** PROBLEM DETAILS **
Locate the lines of the listing below that hold "this", then copy each of them.

** INPUT **
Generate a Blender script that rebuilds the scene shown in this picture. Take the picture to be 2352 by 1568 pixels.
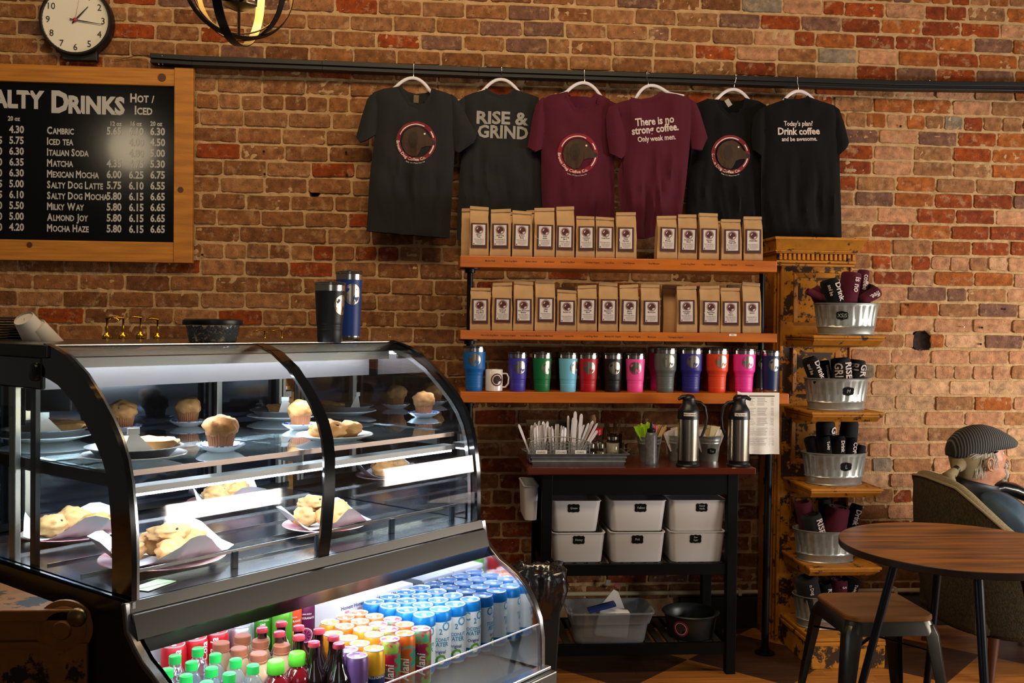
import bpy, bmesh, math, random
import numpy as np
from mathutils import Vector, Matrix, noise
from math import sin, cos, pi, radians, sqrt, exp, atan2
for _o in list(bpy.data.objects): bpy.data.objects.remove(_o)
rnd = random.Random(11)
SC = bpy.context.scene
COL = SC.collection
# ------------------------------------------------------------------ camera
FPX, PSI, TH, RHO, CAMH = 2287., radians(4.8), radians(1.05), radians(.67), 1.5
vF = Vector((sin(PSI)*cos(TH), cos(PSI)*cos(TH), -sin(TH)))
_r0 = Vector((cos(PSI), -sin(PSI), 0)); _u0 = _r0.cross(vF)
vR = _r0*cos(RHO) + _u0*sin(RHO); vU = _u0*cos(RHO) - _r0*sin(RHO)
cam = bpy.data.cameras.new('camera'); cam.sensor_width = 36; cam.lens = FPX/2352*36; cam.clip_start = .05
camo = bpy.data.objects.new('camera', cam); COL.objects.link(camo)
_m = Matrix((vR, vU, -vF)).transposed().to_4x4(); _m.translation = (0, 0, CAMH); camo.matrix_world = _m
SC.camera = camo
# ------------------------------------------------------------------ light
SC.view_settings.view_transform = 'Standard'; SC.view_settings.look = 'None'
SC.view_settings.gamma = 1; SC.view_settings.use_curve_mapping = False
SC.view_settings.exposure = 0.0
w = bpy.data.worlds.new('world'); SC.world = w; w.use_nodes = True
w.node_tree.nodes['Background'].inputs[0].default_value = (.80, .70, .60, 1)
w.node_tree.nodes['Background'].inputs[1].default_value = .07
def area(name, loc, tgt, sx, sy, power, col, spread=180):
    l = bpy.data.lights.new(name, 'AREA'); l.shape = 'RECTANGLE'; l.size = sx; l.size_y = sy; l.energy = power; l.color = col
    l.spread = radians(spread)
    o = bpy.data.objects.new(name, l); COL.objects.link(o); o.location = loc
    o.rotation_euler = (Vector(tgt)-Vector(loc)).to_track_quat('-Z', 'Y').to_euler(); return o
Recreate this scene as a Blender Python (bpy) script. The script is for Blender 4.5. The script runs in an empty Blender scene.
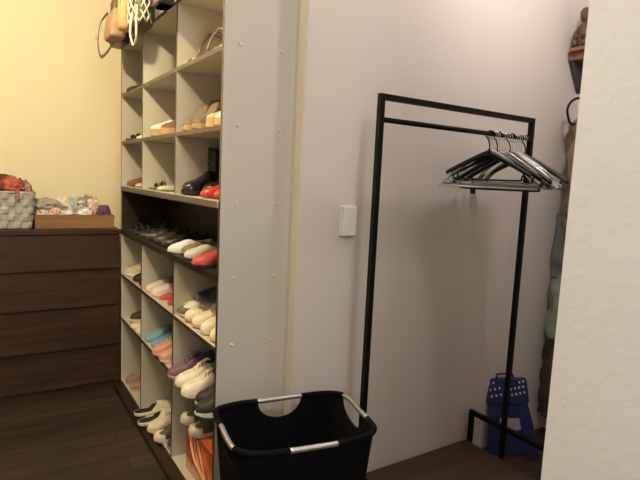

** TASK OUTPUT **
Generate a Blender script that rebuilds the scene shown in this picture. Take the picture to be 2352 by 1568 pixels.
Recreate this scene as a Blender Python (bpy) script. The script is for Blender 4.5. The script runs in an empty Blender scene.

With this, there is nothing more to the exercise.